Production of liquefied natural gas (LNG) in the Rovuma basin is expected to start within months. Mozambique has one of the largest gas reserves in the world, and Graça Machel reminds us that everyone should benefit from natural resources and land, including women.
“Access to resources is a right, in the same way that women have the right to education and health. But I have heard very little from feminist movements about access to resources,” Graça Machel said while participating this Monday and Tuesday (19-20/04) in an umbrella meeting of feminist movements from Portuguese-speaking African countries in Maputo.
Machel asked organisations to unite and speak with one voice, the better to be heard.
“By meeting here and talking about women, we have to have a clear and deep awareness that we are talking about millions of women, not just the hundreds or thousands that we can identify through the organisations that are present here,” she said.
Greater political participation
The leaders of organisations defending women’s interests demanded greater political, economic and social participation for women.
Alice Banze, from the organisation Womens’ Academy For Africa (WAFA), regretted that many women still do not have access to decision-making processes.

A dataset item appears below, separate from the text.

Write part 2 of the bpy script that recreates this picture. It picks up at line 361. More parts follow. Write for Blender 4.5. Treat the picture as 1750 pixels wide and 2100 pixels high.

“These dialogues aim to revitalise the movement and also defend gender equality and the empowerment of women and girls with the aim of advocating for greater representation of women in decision-making processes,” Banze said.
Women’s representation
In the new Mozambican Council of Ministers [cabinet] , for example, there are 11 men and 11 women. But for Liberation Front of Mozambique (Frelimo) deputy Telmina Pereira, “the challenges persist to raise the representation of women even more, until we also reach parity in parliament, that is, 50% women and 50% men”.
Parliamentary representation of women in Mozambique stands at 42.4%. Cape Verde follows little behind, with 38.9%, but in Angola, only 29.6% of deputies are women.
The meeting this Monday and Tuesday in Maputo brought together activists from all provinces of Mozambique and from Portuguese-speaking African countries Angola, Cape Verde, Guinea-Bissau, and São Tomé and Príncipe.